Sobre os Xukurus de Cimbres, ele afirma que hoje a relação é saudável e diplomática. “Nós os reconhecemos e respeitamos totalmente a forma que eles se reconhecem, dialogamos com a organização política deles da mesma forma que dialogamos com todas as etnias Brasil afora”, diz Guila. Mas na eleição de 2020 os Xukurus de Cimbres declararam apoio à candidata adversária, a agora ex-prefeita Maria José (DEM), que é esposa do ex-prefeito João Eudes, o mesmo que tentou implementar o projeto de turismo religioso na terra indígena sem consultar previamente os Xukurus.


Em 1998 o seu pai, o Cacique Chicão, foi assassinado a mando de um latifundiário local; após um hiato sem cacique, o povo Xukuru reconheceu Marquinhos, então com 25 anos, como seu líder / Arquivo pessoal

De volta a 2003, em meio à disputa sobre a construção do santuário, o cacique Marquinhos dirigia um caminhão quando sofreu um ataque armado de José Lourival Frazão, indígena de Cimbres. Frazão matou os dois indígenas que acompanhavam Marcos, mas o cacique escapou ferido e se escondeu até o dia seguinte. Informados do ataque, os Xukurus do Ororubá foram até a região de Cimbres e atearam fogo em quatro casas e cinco veículos. O cacique Marcos nega ter participado da ação, mas a Justiça o condenou – junto a outros indígenas – pelo crime de incêndio. E foi por esta condenação que ele ainda não pode assumir a prefeitura.

>> Leia: Cacique é condenado antes de depoimentos de defesa (2009)

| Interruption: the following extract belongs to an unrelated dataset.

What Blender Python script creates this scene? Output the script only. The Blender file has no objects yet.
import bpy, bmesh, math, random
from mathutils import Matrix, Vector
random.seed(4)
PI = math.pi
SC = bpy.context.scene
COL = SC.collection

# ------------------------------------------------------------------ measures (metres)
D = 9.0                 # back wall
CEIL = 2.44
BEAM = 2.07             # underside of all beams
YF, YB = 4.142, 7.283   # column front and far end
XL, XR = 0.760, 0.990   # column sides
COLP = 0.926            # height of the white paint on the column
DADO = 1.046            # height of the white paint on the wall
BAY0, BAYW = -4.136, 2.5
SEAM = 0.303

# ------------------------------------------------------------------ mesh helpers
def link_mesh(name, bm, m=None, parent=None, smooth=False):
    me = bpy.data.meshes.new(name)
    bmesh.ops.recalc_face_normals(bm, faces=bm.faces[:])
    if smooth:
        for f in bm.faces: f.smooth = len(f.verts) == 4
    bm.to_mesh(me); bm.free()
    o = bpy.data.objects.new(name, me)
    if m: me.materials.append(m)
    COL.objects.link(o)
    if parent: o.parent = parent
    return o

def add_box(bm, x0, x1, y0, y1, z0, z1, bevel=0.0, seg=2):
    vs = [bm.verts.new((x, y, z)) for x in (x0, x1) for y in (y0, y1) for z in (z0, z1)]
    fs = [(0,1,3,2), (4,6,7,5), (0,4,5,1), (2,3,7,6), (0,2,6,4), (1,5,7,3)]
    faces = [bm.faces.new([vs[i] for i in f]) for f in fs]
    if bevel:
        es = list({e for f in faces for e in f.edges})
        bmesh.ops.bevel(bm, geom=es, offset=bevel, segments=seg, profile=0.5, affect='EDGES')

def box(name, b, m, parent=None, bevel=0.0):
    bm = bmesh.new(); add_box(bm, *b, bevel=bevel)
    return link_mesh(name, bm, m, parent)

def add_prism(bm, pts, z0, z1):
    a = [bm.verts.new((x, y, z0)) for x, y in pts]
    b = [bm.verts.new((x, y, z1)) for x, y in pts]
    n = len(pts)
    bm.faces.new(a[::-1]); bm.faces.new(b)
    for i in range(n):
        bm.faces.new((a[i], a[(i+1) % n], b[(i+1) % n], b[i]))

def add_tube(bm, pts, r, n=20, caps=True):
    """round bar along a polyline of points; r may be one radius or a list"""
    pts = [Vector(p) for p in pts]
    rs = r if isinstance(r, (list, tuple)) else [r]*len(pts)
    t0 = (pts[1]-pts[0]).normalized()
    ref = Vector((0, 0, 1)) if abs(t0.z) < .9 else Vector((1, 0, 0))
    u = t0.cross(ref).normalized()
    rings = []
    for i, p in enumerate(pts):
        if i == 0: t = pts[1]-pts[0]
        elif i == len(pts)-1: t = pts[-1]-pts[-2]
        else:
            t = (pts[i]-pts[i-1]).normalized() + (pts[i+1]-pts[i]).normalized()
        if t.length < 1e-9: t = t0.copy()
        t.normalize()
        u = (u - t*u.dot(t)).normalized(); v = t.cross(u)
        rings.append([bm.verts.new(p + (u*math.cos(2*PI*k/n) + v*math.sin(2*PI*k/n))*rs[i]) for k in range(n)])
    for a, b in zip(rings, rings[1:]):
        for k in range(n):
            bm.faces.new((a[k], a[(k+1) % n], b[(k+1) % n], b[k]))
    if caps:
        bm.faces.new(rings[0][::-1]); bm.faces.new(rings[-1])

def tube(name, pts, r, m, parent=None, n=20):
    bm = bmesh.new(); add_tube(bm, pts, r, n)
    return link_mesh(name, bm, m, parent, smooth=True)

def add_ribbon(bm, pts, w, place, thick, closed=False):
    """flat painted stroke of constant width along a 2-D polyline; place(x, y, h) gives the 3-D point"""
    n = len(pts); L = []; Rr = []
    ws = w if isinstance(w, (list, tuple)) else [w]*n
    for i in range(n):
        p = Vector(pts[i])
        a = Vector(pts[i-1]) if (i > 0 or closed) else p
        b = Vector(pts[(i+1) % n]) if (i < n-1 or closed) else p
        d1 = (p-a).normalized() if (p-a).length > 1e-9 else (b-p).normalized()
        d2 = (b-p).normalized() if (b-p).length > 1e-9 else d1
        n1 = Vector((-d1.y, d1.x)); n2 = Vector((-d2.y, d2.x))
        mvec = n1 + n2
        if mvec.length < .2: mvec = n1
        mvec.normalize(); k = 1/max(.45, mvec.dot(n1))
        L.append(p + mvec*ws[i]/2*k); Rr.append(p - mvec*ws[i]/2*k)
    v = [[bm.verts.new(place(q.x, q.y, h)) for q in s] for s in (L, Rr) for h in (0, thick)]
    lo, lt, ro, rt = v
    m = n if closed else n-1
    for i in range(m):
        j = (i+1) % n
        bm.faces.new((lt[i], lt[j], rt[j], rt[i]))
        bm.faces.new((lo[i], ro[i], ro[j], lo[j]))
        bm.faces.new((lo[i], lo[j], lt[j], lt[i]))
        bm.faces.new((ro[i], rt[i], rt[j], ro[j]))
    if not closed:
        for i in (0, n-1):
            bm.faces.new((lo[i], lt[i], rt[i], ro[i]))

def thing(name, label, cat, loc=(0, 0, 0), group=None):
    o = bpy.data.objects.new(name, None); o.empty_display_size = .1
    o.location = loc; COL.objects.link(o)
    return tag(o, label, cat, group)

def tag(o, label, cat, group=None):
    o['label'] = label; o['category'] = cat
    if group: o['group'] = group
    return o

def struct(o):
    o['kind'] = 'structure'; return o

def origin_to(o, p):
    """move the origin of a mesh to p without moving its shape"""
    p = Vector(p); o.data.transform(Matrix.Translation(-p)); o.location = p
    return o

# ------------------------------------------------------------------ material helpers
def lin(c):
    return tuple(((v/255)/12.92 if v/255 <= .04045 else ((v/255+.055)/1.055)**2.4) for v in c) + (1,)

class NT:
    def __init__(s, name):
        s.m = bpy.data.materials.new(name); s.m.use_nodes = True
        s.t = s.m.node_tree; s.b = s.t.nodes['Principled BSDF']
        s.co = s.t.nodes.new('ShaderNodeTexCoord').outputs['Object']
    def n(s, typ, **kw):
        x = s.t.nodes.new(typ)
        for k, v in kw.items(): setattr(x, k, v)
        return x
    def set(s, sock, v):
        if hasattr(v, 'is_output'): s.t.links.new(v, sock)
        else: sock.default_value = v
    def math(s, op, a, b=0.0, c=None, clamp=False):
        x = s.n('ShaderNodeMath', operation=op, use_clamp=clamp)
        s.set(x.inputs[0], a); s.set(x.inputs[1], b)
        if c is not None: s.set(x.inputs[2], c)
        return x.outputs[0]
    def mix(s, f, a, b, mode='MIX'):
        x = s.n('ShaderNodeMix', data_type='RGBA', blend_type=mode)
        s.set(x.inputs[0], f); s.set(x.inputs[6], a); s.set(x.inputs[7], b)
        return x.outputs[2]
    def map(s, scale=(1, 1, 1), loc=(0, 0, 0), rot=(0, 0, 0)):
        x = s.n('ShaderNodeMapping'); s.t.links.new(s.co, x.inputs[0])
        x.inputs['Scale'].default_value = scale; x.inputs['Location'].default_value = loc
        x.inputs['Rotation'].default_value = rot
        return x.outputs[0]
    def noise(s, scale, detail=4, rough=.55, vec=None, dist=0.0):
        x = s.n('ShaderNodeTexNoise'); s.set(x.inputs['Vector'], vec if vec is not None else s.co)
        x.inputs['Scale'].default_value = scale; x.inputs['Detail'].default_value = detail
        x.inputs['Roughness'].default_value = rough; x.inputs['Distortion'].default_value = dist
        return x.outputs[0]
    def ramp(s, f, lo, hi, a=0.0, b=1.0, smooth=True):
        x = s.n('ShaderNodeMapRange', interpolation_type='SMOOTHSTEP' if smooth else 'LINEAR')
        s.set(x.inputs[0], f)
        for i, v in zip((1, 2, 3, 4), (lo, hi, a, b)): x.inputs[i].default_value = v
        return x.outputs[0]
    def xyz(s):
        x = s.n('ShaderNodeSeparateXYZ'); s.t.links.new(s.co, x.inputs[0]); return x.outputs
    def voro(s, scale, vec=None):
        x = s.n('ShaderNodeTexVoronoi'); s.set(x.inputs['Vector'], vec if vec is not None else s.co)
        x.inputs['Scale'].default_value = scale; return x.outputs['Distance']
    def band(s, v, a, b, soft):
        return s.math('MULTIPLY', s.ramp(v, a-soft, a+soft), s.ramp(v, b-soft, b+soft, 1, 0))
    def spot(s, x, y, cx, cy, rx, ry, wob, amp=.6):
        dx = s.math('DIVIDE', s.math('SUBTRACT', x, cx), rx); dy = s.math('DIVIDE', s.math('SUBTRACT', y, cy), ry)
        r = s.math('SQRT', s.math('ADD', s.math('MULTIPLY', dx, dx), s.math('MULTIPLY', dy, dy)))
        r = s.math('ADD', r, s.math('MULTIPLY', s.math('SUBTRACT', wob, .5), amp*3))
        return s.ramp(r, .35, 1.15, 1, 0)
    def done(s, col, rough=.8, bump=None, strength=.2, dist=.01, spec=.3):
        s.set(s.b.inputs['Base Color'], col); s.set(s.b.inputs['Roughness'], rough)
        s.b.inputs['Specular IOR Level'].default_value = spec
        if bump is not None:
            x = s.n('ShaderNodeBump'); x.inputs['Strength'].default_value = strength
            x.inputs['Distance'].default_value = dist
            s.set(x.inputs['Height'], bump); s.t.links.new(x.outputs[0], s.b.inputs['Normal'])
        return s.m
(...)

A defesa do prefeito eleito pontua que o crime de incêndio não está incluso na Lei da Ficha Limpa. Essa decisão cabe ao Tribunal Superior Eleitoral (TSE). Em paralelo, no Supremo Tribunal Federal (STF), corre uma liminar do PDT para suspender trecho da Lei da Ficha Limpa. Na norma atual, o candidato fica inelegível por oito anos após o cumprimento da pena – no caso do Cacique, a partir de 2015, estando inelegível até 2023. O pedido do PDT é para que os oito anos contem a partir da condenação em segunda instância ou órgão colegiado, que no caso do Cacique Marcos se deu em 2009, ao ser condenado pela Justiça Federal. Ele estaria elegível desde 2017, caso o colegiado do STF acate a modificação.

No fim de dezembro o TSE decidiu que nos municípios em que o candidato foi eleito sub-júdice, quem deve tomar posse como prefeito por enquanto é o presidente da Câmara de Vereadores. Desse modo, o Cacique Marquinhos (REP) e seu vice, o ex-vereador Paulo Campos (PSB), ainda não puderam tomar posse do mandato que o povo pesqueirense lhes conferiu.

Na redução de danos, o cacique ao menos conseguiu colocar um aliado na prefeitura. O Republicanos elegeu 5 vereadores, um terço das 15 cadeiras da Câmara. O DEM de Maria José elegeu dois. Para a presidência da casa, Marquinhos Xukuru conseguiu eleger o vereador aliado Bal de Mimoso (REP), que assumiu o cargo de prefeito interinamente, deixando na presidência da Câmara o vereador indígena Pastinha Xukuru (REP).

Os outros municípios que aguardam decisão da Justiça são Ilha de Itamaracá, na região metropolitana do Recife; Palmares, na zona da mata; Capoeiras e Palmeirina, no agreste; e Tuparetama, no sertão.